## Direction:
Which lines run from the first one up to and including the one with "R = math.radians"? Print exactly those.

## Given information:
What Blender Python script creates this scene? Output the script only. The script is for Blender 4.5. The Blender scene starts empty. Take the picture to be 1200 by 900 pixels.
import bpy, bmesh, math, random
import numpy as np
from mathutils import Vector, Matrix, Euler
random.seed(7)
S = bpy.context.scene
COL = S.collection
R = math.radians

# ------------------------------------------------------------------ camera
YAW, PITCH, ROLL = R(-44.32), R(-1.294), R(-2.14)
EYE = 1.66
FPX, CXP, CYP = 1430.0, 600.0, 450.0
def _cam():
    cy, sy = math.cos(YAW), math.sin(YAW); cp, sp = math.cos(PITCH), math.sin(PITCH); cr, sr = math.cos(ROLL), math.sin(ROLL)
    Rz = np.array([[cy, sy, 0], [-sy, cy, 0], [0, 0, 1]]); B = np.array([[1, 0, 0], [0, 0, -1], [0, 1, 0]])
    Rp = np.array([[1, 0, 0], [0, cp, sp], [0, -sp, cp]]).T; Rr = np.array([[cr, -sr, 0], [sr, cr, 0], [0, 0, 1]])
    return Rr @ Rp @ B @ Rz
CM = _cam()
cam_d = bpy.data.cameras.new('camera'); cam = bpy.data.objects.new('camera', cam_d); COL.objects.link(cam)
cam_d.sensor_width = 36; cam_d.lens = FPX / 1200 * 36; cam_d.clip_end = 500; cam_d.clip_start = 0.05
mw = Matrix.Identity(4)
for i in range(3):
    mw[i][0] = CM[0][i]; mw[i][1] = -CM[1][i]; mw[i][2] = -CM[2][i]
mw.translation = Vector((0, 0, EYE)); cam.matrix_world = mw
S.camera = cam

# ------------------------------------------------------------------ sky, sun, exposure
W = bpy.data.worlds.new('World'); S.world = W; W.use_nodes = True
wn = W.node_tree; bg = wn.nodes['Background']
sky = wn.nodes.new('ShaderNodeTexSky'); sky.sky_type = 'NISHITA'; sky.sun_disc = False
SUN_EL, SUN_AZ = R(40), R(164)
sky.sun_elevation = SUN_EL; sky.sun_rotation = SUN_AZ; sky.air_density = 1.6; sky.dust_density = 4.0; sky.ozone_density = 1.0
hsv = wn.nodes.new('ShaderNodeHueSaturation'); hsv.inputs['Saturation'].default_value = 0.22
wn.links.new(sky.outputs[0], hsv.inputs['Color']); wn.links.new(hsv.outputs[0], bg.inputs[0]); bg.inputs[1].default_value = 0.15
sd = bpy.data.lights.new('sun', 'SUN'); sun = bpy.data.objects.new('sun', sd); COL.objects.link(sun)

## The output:
What Blender Python script creates this scene? Output the script only. The script is for Blender 4.5. The Blender scene starts empty. Take the picture to be 1200 by 900 pixels.
import bpy, bmesh, math, random
import numpy as np
from mathutils import Vector, Matrix, Euler
random.seed(7)
S = bpy.context.scene
COL = S.collection
R = math.radians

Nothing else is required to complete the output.